▶ _To be done_
From the first line of the data below through the line bearing "SC.cycles.use_denoising = True", reproduce each line exactly; do not include pictures.

▶ _Source data_

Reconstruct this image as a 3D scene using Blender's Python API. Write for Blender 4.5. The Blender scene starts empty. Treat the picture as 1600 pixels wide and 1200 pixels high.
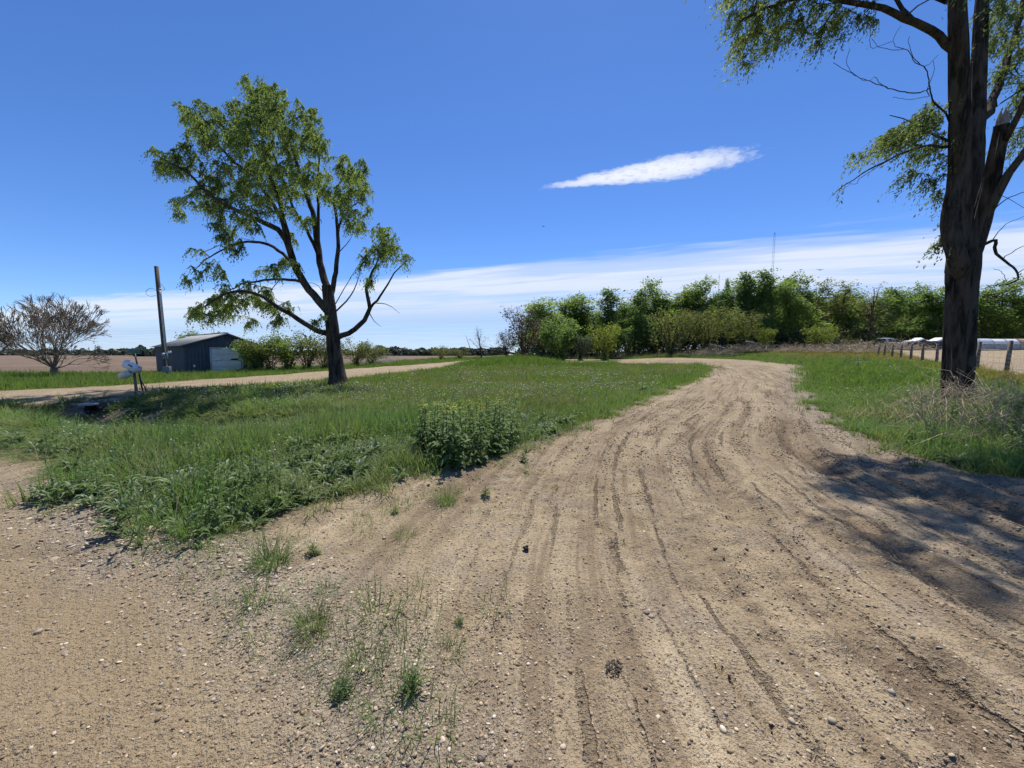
import bpy, math, random
import numpy as np
from mathutils import Vector, Matrix

SC = bpy.context.scene
COL = SC.collection
RNG = np.random.default_rng(7)
random.seed(7)

# ------------------------------------------------------------------ camera, sky, sun, exposure
F = 600.0                                   # focal length in pixels of a 1600 px wide frame
PITCH = math.atan(46 / F)
CAM = np.array([0.0, 0.0, 1.6])
cam_data = bpy.data.cameras.new('camera')
cam_data.sensor_width = 36.0
cam_data.lens = 36.0 * F / 1600
cam_data.clip_start = 0.05
cam_data.clip_end = 9000
cam = bpy.data.objects.new('camera', cam_data)
COL.objects.link(cam)
cam.location = CAM
cam.rotation_euler = (math.radians(90) - PITCH, 0, 0)
SC.camera = cam

SUN_AZ = math.radians(12)                   # clockwise from +Y
SUN_EL = math.radians(62)
SUN_DIR = Vector((math.sin(SUN_AZ) * math.cos(SUN_EL), math.cos(SUN_AZ) * math.cos(SUN_EL), math.sin(SUN_EL)))
sun = bpy.data.lights.new('sun', 'SUN')
sun.energy = 5.0
sun.angle = math.radians(0.53)
sun.color = (1.0, 0.955, 0.88)
sun_o = bpy.data.objects.new('sun', sun)
COL.objects.link(sun_o)
sun_o.rotation_euler = SUN_DIR.to_track_quat('Z', 'Y').to_euler()
sun_o.location = (20, 50, 80)

vs = SC.view_settings
vs.view_transform = 'Standard'
vs.look = 'None'
vs.gamma = 1.0
vs.exposure = 0.3
SC.cycles.max_bounces = 5
SC.cycles.diffuse_bounces = 2
SC.cycles.use_adaptive_sampling = True
SC.cycles.adaptive_threshold = 0.02
SC.cycles.transmission_bounces = 4
SC.cycles.transparent_max_bounces = 4
SC.cycles.caustics_reflective = False
SC.cycles.caustics_refractive = False
SC.cycles.use_denoising = True


class N:
    """small helper for node trees"""
    def __init__(self, nt):
        self.nt = nt
    def new(self, t, **kw):
        n = self.nt.nodes.new(t)
        for k, v in kw.items():
            setattr(n, k, v)
        return n
    def put(self, sock, v):
        if hasattr(v, 'links') and hasattr(v, 'is_output'):
            self.nt.links.new(v, sock)
        else:
            sock.default_value = v
    def math(self, op, a, b=0.0, c=0.0, clamp=False):
        n = self.new('ShaderNodeMath', operation=op, use_clamp=clamp)
        for i, v in enumerate((a, b, c)):
            self.put(n.inputs[i], v)
        return n.outputs[0]
    def vmath(self, op, a, b=(0, 0, 0), scale=None):
        n = self.new('ShaderNodeVectorMath', operation=op)
        self.put(n.inputs[0], a)
        self.put(n.inputs[1], b)
        if scale is not None:
            self.put(n.inputs['Scale'], scale)
        return n.outputs['Value'] if op in ('DOT_PRODUCT', 'LENGTH') else n.outputs[0]
    def ramp(self, f, lo, hi, a=0.0, b=1.0):
        n = self.new('ShaderNodeMapRange', interpolation_type='SMOOTHSTEP')
        for i, v in enumerate((f, lo, hi, a, b)):
            self.put(n.inputs[i], v)
        return n.outputs[0]
    def mix(self, f, a, b, blend='MIX'):
        n = self.new('ShaderNodeMix', data_type='RGBA', blend_type=blend)
        self.put(n.inputs[0], f)
        for i, v in ((6, a), (7, b)):
            if isinstance(v, tuple) and len(v) == 3:
                v = v + (1,)
            self.put(n.inputs[i], v)
        return n.outputs[2]
    def noise(self, vec, scale, detail=3.0, rough=0.55, out=0, dist=0.0):
        n = self.new('ShaderNodeTexNoise')
        if vec is not None:
            self.put(n.inputs['Vector'], vec)
        n.inputs['Scale'].default_value = scale
        n.inputs['Detail'].default_value = detail
        n.inputs['Roughness'].default_value = rough
        n.inputs['Distortion'].default_value = dist
        return n.outputs[out]
    def voro(self, vec, scale, feature='F1', out=0, rand=1.0):
        n = self.new('ShaderNodeTexVoronoi', feature=feature)
        self.put(n.inputs['Vector'], vec)
        n.inputs['Scale'].default_value = scale
        n.inputs['Randomness'].default_value = rand
        return n.outputs[out]
    def attr(self, name, out='Fac'):
        n = self.new('ShaderNodeAttribute', attribute_name=name)
        return n.outputs[out]


world = bpy.data.worlds.new('World')
SC.world = world
world.use_nodes = True
wn = N(world.node_tree)
bg = world.node_tree.nodes['Background']
sky = wn.new('ShaderNodeTexSky', sky_type='NISHITA')
sky.sun_disc = False
sky.sun_elevation = SUN_EL
sky.sun_rotation = SUN_AZ
sky.altitude = 500
sky.air_density = 0.85
sky.dust_density = 0.12
sky.ozone_density = 4.0
tc = wn.new('ShaderNodeTexCoord')
dirv = wn.vmath('NORMALIZE', tc.outputs['Generated'])
sep = wn.new('ShaderNodeSeparateXYZ')
wn.put(sep.inputs[0], dirv)
zc = wn.math('MAXIMUM', sep.outputs[2], 0.012)
cpl = wn.new('ShaderNodeCombineXYZ')        # where the line of sight meets the cloud layer
wn.put(cpl.inputs[0], wn.math('DIVIDE', sep.outputs[0], zc))
wn.put(cpl.inputs[1], wn.math('DIVIDE', sep.outputs[1], zc))
P = cpl.outputs[0]
# high sheet of streaky cloud beyond a front
nrm = (0.336, 0.942, 0.0)
tan = (0.942, -0.336, 0.0)
a_n = wn.vmath('DOT_PRODUCT', P, nrm)
a_t = wn.vmath('DOT_PRODUCT', P, tan)
cs = wn.new('ShaderNodeCombineXYZ')
wn.put(cs.inputs[0], wn.math('MULTIPLY', a_t, 0.22))
wn.put(cs.inputs[1], a_n)
wob = wn.noise(cs.outputs[0], 0.8, 5, 0.66)
streak = wn.noise(cs.outputs[0], 1.25, 6, 0.62, dist=0.4)
front = wn.math('ADD', a_n, wn.math('MULTIPLY', wn.math('SUBTRACT', wob, 0.5), 2.8))
veil = wn.ramp(front, 3.85, 4.6)
thick = wn.ramp(streak, 0.36, 0.58, 0.55, 1.0)
far_thin = wn.ramp(a_n, 5.0, 14.0, 1.0, 0.85)
veil = wn.math('MULTIPLY', wn.math('MULTIPLY', veil, thick), far_thin)
# one small wisp
rel = wn.vmath('SUBTRACT', P, (0.71, 2.20, 0.0))
wt = wn.vmath('DOT_PRODUCT', rel, (0.935, -0.355, 0.0))
wv = wn.vmath('DOT_PRODUCT', rel, (0.355, 0.935, 0.0))
nz = wn.noise(P, 5.0, 6, 0.62)
nz2 = wn.noise(P, 16.0, 5, 0.65)
wv = wn.math('ADD', wv, wn.math('MULTIPLY', wn.math('SUBTRACT', nz, 0.5), 0.16))
halfw = wn.ramp(wt, -0.62, 0.30, 0.05, 0.15)
q1 = wn.math('POWER', wn.math('DIVIDE', wn.math('ABSOLUTE', wt), 0.53), 2.6)
q2 = wn.math('POWER', wn.math('DIVIDE', wn.math('ABSOLUTE', wv), halfw), 2.0)
q = wn.math('ADD', wn.math('ADD', q1, q2), wn.math('MULTIPLY', wn.math('SUBTRACT', nz2, 0.5), 2.2))
wisp = wn.math('MULTIPLY', wn.ramp(q, 1.35, 0.05), wn.ramp(sep.outputs[2], 0.0, 0.1))
wisp = wn.math('MULTIPLY', wisp, wn.ramp(nz2, 0.3, 0.6, 0.62, 0.96))
hs = wn.new('ShaderNodeHueSaturation')
hs.inputs['Saturation'].default_value = 1.14
hs.inputs['Value'].default_value = 0.97
wn.put(hs.inputs['Color'], sky.outputs[0])
skyc = wn.mix(1.0, hs.outputs[0], (0.86, 0.95, 1.17), 'MULTIPLY')
cloud_c = wn.mix(wn.ramp(a_n, 4.5, 11.0), (5.9, 6.3, 6.9, 1), (3.5, 4.4, 6.1, 1))
skyc = wn.mix(wn.math('MULTIPLY', veil, 0.88), skyc, cloud_c)
skyc = wn.mix(wisp, skyc, (6.9, 7.1, 7.5, 1))
wn.put(bg.inputs[0], skyc)
bg.inputs[1].default_value = 0.115
world.cycles.sampling_method = 'MANUAL'
world.cycles.sample_map_resolution = 512

# ------------------------------------------------------------------ numeric helpers
_T = np.random.default_rng(11).random((256, 256))
def vnoise(x, y, s=0):
    x = np.asarray(x, float) + s * 17.31; y = np.asarray(y, float) + s * 9.77
    xi = np.floor(x).astype(int); yi = np.floor(y).astype(int)
    fx = x - xi; fy = y - yi
    fx = fx * fx * (3 - 2 * fx); fy = fy * fy * (3 - 2 * fy)
    a = _T[xi & 255, yi & 255]; b = _T[(xi + 1) & 255, yi & 255]
    c = _T[xi & 255, (yi + 1) & 255]; d = _T[(xi + 1) & 255, (yi + 1) & 255]
    return (a * (1 - fx) + b * fx) * (1 - fy) + (c * (1 - fx) + d * fx) * fy
def fbm(x, y, s=0, o=4, g=0.5):
    t = 0; amp = 1; tot = 0
    for k in range(o):
        t = t + amp * vnoise(np.asarray(x) * 2 ** k, np.asarray(y) * 2 ** k, s + k * 3)
        tot += amp; amp *= g
    return t / tot
def ss(a, b, x):
    t = np.clip((np.asarray(x, float) - a) / (b - a), 0, 1)
    return t * t * (3 - 2 * t)
def sdist(poly, X, Y):
    """signed distance to a closed polygon, positive inside"""
    P_ = np.asarray(poly, float); X = np.asarray(X, float); Y = np.asarray(Y, float)
    d = np.full(X.shape, 1e9); ins = np.zeros(X.shape, bool)
    for (x0, y0), (x1, y1) in zip(P_, np.roll(P_, -1, 0)):
        ex, ey = x1 - x0, y1 - y0
        t = np.clip(((X - x0) * ex + (Y - y0) * ey) / (ex * ex + ey * ey + 1e-12), 0, 1)
        d = np.minimum(d, (X - x0 - t * ex) ** 2 + (Y - y0 - t * ey) ** 2)
        c = (y0 > Y) != (y1 > Y)
        with np.errstate(divide='ignore', invalid='ignore'):
            ins ^= c & (X < (x1 - x0) * (Y - y0) / (y1 - y0 + 1e-12) + x0)
    d = np.sqrt(d)
    return np.where(ins, d, -d)
def line_uv(line, X, Y):
    """signed offset (right positive) from a polyline, and distance along it"""
    L = np.asarray(line, float); X = np.asarray(X, float); Y = np.asarray(Y, float)
    best = np.full(X.shape, 1e9); u = np.zeros(X.shape); s = np.zeros(X.shape); acc = 0.0
    for (x0, y0), (x1, y1) in zip(L[:-1], L[1:]):
        ex, ey = x1 - x0, y1 - y0; ln = math.hypot(ex, ey)
        t = np.clip(((X - x0) * ex + (Y - y0) * ey) / (ln * ln), 0, 1)
        dx = X - x0 - t * ex; dy = Y - y0 - t * ey; dd = dx * dx + dy * dy
        m = dd < best
        sg = np.sign(ey * dx - ex * dy)
        u = np.where(m, sg * np.sqrt(dd), u); s = np.where(m, acc + t * ln, s)
        best = np.minimum(best, dd); acc += ln
    return u, s
def smooth_line(pts, n=8):
    p = np.asarray(pts, float); p = np.vstack([2 * p[0] - p[1], p, 2 * p[-1] - p[-2]]); out = []
    for i in range(1, len(p) - 2):
        for t in np.arange(n) / n:
            a, b, c, d = p[i - 1:i + 3]
            out.append(0.5 * (2 * b + (c - a) * t + (2 * a - 5 * b + 4 * c - d) * t * t + (3 * b - a - 3 * c + d) * t ** 3))
    out.append(p[-2])
    return np.array(out)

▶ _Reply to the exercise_
Reconstruct this image as a 3D scene using Blender's Python API. Write for Blender 4.5. The Blender scene starts empty. Treat the picture as 1600 pixels wide and 1200 pixels high.
import bpy, math, random
import numpy as np
from mathutils import Vector, Matrix

SC = bpy.context.scene
COL = SC.collection
RNG = np.random.default_rng(7)
random.seed(7)

# ------------------------------------------------------------------ camera, sky, sun, exposure
F = 600.0                                   # focal length in pixels of a 1600 px wide frame
PITCH = math.atan(46 / F)
CAM = np.array([0.0, 0.0, 1.6])
cam_data = bpy.data.cameras.new('camera')
cam_data.sensor_width = 36.0
cam_data.lens = 36.0 * F / 1600
cam_data.clip_start = 0.05
cam_data.clip_end = 9000
cam = bpy.data.objects.new('camera', cam_data)
COL.objects.link(cam)
cam.location = CAM
cam.rotation_euler = (math.radians(90) - PITCH, 0, 0)
SC.camera = cam

SUN_AZ = math.radians(12)                   # clockwise from +Y
SUN_EL = math.radians(62)
SUN_DIR = Vector((math.sin(SUN_AZ) * math.cos(SUN_EL), math.cos(SUN_AZ) * math.cos(SUN_EL), math.sin(SUN_EL)))
sun = bpy.data.lights.new('sun', 'SUN')
sun.energy = 5.0
sun.angle = math.radians(0.53)
sun.color = (1.0, 0.955, 0.88)
sun_o = bpy.data.objects.new('sun', sun)
COL.objects.link(sun_o)
sun_o.rotation_euler = SUN_DIR.to_track_quat('Z', 'Y').to_euler()
sun_o.location = (20, 50, 80)

vs = SC.view_settings
vs.view_transform = 'Standard'
vs.look = 'None'
vs.gamma = 1.0
vs.exposure = 0.3
SC.cycles.max_bounces = 5
SC.cycles.diffuse_bounces = 2
SC.cycles.use_adaptive_sampling = True
SC.cycles.adaptive_threshold = 0.02
SC.cycles.transmission_bounces = 4
SC.cycles.transparent_max_bounces = 4
SC.cycles.caustics_reflective = False
SC.cycles.caustics_refractive = False
SC.cycles.use_denoising = True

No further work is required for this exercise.